Start of DATASET RECORDS
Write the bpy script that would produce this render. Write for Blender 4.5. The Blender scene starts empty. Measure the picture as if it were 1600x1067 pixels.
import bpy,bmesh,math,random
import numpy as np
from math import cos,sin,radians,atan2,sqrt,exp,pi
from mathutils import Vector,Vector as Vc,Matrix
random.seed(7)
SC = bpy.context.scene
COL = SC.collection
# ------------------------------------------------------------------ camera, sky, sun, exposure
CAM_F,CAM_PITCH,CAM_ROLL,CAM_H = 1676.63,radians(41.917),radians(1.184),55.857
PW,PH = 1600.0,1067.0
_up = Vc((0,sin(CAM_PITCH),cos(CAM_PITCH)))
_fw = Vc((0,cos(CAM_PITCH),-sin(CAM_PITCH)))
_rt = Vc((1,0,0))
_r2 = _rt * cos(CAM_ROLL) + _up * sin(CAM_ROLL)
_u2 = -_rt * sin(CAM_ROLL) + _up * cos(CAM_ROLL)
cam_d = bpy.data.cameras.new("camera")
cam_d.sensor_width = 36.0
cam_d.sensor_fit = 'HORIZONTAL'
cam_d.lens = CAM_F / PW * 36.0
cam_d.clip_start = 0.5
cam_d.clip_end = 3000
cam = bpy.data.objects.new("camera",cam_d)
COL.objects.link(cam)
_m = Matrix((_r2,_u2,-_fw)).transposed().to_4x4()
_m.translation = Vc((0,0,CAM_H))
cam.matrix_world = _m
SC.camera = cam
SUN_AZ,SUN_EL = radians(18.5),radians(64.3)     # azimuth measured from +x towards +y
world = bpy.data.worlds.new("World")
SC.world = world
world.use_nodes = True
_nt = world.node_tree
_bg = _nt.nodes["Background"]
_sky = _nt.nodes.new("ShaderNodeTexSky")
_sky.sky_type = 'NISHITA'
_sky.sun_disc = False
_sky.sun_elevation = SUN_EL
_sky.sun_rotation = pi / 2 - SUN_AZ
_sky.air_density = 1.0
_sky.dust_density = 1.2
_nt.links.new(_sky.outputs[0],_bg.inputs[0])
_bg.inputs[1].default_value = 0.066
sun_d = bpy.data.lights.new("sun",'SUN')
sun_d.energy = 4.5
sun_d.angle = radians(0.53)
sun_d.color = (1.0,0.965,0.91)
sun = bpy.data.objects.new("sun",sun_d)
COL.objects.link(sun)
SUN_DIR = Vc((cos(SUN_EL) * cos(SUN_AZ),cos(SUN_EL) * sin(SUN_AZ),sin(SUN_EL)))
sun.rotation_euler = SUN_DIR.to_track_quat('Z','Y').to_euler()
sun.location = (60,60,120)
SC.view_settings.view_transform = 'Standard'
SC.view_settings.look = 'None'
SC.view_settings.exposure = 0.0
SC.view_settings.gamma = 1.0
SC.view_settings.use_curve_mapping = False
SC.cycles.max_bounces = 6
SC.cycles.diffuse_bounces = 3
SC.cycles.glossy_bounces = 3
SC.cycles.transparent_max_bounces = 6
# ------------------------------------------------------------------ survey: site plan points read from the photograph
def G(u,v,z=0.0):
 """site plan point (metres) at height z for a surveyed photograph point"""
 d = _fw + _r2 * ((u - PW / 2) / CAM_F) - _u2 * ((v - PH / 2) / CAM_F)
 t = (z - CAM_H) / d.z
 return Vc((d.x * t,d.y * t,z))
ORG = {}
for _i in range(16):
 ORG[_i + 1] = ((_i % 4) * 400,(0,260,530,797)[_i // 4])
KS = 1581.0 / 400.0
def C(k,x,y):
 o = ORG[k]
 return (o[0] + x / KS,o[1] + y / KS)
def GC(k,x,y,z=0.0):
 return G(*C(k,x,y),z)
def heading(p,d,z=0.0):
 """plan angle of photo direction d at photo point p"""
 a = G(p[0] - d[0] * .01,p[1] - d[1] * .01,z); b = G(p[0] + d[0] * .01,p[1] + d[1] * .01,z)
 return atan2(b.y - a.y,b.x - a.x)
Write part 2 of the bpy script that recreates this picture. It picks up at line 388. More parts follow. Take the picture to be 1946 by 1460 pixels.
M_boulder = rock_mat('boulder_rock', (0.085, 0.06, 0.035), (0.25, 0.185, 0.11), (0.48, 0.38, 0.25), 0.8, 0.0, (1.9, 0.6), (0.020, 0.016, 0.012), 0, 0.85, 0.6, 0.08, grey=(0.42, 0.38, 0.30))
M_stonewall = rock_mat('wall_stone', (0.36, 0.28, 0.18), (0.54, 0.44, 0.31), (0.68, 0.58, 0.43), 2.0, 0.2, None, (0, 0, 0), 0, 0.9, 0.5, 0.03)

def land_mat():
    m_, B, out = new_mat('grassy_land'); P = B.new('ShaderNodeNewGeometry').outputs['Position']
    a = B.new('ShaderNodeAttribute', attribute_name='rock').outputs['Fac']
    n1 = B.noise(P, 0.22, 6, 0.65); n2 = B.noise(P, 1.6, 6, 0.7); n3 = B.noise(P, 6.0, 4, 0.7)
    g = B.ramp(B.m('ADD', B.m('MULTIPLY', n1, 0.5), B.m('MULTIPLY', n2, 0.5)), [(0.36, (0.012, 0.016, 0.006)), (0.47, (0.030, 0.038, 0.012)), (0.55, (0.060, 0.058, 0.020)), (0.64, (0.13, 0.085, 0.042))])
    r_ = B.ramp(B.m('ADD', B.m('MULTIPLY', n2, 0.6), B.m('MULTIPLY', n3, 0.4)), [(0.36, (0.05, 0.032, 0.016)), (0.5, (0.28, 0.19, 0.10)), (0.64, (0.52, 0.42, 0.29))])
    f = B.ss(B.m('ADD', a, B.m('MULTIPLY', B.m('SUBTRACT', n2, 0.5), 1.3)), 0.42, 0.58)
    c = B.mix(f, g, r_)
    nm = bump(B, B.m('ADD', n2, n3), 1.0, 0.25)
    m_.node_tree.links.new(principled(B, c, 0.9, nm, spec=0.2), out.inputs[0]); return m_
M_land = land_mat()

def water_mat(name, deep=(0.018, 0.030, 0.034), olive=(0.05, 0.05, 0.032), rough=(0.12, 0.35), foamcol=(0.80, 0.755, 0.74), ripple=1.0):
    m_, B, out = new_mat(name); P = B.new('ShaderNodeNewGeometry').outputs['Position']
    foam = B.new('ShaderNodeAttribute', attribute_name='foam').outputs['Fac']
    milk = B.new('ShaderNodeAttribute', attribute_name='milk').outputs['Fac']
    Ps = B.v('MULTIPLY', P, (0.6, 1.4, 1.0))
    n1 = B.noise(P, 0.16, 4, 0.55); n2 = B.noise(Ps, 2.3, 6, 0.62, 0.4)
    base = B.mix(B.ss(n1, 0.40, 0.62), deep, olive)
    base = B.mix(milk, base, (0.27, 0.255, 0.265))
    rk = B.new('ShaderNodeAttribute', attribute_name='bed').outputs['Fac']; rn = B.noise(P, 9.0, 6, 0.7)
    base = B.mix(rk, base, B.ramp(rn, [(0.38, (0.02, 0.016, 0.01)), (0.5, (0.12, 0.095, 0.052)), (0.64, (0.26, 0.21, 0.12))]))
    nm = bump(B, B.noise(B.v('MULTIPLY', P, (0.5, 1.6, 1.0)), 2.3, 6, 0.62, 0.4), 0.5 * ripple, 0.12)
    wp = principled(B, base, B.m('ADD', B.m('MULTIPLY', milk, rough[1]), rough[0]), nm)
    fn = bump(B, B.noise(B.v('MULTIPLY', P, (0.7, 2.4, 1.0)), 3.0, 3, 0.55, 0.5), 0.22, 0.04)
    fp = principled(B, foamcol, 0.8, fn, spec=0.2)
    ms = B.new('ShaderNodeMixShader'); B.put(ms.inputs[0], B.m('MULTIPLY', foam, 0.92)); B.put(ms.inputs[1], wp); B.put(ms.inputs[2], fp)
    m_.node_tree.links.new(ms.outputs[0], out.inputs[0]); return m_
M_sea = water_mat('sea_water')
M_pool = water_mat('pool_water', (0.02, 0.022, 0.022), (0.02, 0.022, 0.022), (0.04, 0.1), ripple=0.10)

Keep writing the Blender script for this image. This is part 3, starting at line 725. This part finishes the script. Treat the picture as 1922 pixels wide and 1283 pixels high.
End of DATASET RECORDS
▶ _EXERCISE AIM_
Your answer should be a single number: the count of lines in the listing that contain the word "scene".

▶ _SOLUTION TO THIS TASK_
2